We may quibble about the cost of bandwidth and online services, and in some cases we should, but the reality is the value we get from connectivity and web-based services is massive.

Earlier this year McKinsey & Co released research titled The Web’s €100 billion surplus (registration required). The key findings are shown below.


Source: McKinsey

In essence the research shows that there is €150bn of value to consumers of the internet in Europe and North America, from which it deducts the €30bn paid for services, plus the €20bn effective cost of advertising “pollution” and data privacy risks, leaving €100bn (approx. $140bn) of “consumer surplus”.
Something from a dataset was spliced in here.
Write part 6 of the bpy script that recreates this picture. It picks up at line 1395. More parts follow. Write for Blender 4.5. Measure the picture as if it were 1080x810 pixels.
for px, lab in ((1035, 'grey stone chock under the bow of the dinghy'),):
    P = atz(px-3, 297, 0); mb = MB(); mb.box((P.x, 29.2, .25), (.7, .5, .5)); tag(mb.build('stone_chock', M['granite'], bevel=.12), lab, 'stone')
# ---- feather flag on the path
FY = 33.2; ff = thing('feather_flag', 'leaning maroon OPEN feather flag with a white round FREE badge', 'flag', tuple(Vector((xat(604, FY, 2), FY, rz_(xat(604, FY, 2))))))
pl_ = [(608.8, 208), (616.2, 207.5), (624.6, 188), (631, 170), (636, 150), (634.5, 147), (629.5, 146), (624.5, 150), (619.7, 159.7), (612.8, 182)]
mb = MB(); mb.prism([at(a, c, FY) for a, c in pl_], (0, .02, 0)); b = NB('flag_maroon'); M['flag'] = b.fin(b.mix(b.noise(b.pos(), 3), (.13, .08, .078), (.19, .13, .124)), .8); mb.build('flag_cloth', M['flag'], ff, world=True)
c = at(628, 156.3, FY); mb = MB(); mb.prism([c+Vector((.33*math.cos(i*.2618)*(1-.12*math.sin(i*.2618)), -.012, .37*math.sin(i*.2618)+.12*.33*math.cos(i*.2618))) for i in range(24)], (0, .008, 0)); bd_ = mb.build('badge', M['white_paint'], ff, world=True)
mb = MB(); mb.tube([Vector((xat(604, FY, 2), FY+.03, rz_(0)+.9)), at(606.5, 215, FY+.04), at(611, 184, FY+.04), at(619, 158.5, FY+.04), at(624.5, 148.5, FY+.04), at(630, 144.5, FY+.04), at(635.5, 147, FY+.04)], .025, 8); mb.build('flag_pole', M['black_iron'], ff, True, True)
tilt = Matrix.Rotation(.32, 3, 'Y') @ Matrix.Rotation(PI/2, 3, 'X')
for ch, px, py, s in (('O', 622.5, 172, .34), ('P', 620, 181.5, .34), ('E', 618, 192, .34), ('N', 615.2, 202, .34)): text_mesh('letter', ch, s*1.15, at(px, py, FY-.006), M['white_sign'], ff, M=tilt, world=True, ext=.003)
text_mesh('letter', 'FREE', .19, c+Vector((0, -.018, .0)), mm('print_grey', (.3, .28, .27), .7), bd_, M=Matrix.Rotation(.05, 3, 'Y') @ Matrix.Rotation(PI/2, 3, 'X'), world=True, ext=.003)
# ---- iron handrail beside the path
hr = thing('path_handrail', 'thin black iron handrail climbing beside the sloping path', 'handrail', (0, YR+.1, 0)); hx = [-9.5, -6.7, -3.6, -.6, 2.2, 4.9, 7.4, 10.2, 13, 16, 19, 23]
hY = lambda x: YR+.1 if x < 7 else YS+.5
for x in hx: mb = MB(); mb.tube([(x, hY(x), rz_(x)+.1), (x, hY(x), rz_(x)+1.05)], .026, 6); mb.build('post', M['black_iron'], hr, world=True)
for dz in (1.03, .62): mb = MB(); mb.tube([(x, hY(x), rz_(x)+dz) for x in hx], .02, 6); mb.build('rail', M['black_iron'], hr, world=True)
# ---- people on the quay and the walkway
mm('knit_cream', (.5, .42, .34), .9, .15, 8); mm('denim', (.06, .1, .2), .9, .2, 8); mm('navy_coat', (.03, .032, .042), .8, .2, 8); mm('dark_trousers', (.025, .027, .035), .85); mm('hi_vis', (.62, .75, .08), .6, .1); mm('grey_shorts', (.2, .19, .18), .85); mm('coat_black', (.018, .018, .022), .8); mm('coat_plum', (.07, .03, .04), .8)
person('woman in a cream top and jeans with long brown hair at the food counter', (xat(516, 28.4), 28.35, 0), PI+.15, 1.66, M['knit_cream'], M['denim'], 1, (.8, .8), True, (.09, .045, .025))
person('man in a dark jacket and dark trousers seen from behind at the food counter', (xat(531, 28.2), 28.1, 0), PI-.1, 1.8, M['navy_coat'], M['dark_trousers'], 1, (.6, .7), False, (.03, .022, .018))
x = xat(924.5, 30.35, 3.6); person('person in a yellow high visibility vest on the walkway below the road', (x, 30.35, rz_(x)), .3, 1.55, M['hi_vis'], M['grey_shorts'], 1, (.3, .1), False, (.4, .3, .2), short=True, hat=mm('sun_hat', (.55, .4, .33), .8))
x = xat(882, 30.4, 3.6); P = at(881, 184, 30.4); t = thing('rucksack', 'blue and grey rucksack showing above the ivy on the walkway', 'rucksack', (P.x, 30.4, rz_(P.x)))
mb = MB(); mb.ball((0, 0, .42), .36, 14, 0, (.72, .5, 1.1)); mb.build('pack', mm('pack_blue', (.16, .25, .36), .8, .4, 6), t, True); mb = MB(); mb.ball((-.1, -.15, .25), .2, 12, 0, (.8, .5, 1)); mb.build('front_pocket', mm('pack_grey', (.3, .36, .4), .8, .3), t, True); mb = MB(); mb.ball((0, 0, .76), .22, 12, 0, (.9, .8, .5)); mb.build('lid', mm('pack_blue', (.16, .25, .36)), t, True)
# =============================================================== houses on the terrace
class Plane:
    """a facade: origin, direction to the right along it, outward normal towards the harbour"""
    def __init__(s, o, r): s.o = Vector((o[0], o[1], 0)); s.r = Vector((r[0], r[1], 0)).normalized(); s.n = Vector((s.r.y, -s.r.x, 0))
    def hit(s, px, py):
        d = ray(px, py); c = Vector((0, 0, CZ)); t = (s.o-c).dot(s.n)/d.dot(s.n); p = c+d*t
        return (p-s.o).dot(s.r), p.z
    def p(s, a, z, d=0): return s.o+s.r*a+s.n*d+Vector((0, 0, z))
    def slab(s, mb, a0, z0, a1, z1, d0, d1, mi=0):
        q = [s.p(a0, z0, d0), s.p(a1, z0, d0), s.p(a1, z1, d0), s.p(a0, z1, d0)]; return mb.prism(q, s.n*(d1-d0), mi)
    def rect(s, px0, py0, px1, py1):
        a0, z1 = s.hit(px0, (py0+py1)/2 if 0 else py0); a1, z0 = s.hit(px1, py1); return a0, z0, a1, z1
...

These figures in fact massively underestimate the true surplus value of the web. Another methodology would be to find out what people would be prepared to pay not to be cut off from these services. In the case of email and social networks, that would be an enormous amount. We will always have free or low-cost online services, however that hides the extraordinary value they give us.

These figures are miniscule compared to, for example, the lower costs of almost all goods and services as a result of information transparency and more efficient business processes. While a Skype video call is free, how much value is there from connecting grandparents and grandchildren at will? The relevant comparison is a situation many people remember, when an international call to loved ones was something you might do once a year on Christmas Day, and could pay $100 for.

Let us not take the web for granted, and neglect the extraordinary personal value it gives us.